-- begin --
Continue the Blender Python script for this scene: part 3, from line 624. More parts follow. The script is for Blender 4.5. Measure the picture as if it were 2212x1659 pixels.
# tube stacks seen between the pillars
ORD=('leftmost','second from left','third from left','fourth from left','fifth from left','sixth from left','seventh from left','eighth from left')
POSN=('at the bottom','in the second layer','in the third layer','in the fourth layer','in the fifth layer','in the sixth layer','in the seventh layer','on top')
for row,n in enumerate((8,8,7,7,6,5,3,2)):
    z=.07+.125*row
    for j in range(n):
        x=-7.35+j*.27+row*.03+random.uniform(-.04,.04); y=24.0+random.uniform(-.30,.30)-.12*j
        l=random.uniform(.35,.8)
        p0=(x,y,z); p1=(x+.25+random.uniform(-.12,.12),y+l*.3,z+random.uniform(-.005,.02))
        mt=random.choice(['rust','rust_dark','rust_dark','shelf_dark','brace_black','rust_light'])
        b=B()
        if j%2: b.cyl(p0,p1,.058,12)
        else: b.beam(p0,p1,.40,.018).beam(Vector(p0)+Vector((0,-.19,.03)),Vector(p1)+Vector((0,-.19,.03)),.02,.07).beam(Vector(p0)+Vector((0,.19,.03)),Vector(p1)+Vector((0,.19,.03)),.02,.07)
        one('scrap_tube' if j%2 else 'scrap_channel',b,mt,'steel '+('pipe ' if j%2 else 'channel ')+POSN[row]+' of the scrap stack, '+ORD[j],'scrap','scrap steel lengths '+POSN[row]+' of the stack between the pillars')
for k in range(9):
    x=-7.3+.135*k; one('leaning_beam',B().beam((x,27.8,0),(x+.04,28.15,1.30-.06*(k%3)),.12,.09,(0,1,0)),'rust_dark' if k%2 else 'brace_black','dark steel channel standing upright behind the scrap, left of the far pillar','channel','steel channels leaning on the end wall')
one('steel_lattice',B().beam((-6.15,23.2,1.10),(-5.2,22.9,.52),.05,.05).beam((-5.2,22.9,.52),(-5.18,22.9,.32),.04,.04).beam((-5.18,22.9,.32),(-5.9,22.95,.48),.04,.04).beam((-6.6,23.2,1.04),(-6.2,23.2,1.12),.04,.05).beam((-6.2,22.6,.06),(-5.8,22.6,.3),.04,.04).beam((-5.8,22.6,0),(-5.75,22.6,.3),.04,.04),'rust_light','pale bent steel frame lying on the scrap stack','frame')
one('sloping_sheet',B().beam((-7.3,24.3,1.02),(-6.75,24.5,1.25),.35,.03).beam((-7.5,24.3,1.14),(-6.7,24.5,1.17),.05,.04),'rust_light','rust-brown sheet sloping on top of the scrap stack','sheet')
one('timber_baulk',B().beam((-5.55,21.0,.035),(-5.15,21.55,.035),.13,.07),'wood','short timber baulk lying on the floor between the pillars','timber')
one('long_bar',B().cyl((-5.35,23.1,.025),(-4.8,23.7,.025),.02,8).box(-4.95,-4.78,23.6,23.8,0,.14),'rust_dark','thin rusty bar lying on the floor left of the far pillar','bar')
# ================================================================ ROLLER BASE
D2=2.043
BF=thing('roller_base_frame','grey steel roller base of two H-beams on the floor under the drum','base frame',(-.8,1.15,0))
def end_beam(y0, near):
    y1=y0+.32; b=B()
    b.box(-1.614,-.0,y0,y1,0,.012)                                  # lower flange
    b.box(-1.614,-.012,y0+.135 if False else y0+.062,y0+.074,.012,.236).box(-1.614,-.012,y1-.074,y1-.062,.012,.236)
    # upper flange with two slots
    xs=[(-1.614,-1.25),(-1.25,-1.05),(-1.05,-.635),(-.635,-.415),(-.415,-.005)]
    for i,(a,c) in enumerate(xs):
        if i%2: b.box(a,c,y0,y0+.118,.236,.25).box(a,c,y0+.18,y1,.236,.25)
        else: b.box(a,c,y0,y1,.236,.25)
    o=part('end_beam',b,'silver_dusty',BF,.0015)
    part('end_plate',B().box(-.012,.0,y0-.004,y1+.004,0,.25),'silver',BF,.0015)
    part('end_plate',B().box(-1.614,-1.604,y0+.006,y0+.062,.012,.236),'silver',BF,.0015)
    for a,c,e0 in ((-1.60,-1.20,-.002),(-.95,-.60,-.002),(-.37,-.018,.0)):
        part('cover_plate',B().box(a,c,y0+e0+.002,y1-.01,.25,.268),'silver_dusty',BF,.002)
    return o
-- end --
→ **What is needed**
Determine the number of lines in the listing that contain the string "from". Write that number and nothing else.

→ **Response**
2